The Sussex County, Delaware beach resort is not only a popular getaway for families, but it’s long been a booming mecca for the LGBTQ+ community.
“I can’t imagine that most people wouldn’t include Rehoboth in somewhere on that list of the gay meccas in the United States,” said Tim Ragan, who owns the Blue Moon in Rehoboth.
The Rehoboth of today is far from how the town first started. The city was founded in the 1870s as a Methodist Meeting Camp.
“About the ’60s, a bunch of gay people started drifting into this area,” said Fay Jacobs, a historian and gay rights activist.
Jacobs says early on, a popular meeting place was the Pink Pony, and Rehoboth became a gay enclave during a time when homosexuality wasn’t legal.
“So there were dinner parties in homes with the shades drawn and they didn’t call attention to themselves, and it was really like that until the late ’70s,” Jacobs said.
Then, the Blue Moon opened on Baltimore Avenue in 1981 as a gay bar and safe haven.

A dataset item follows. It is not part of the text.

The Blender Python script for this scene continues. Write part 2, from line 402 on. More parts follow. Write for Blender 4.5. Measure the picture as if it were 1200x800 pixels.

“The town was getting gayer and gayer by the moment. I mean, there were people coming from all over. We had, at that time, we had two big dance clubs and lots of restaurants,” said Murray Archibald, co-founder of CAMP Rehoboth.
By the 1990s, many long-time residents felt the quaint beach town was being taken over by the influx of gay people. That tension led Archibald to co-found Create A More Positive (CAMP) Rehoboth with his late husband, which became a resource center for the gay community.
“That’s sort of been our goal all along, that we are all welcome here,” Archibald said.
Rehoboth has always been a getaway for beachgoers from Washington D.C., Baltimore, New York, and Philadelphia. Today, visitors come from all over the country to what is now known as the Nation’s Summer Capital.
“We just are all absolutely integrated and in the community of diversity. There’s so many different people here,” Jacobs said.
Today, there are scores of gay-owned businesses, and it’s a place to feel comfortable in your skin.
According to CAMP Rehoboth, the small resort town is still a family town, but for all kinds of families.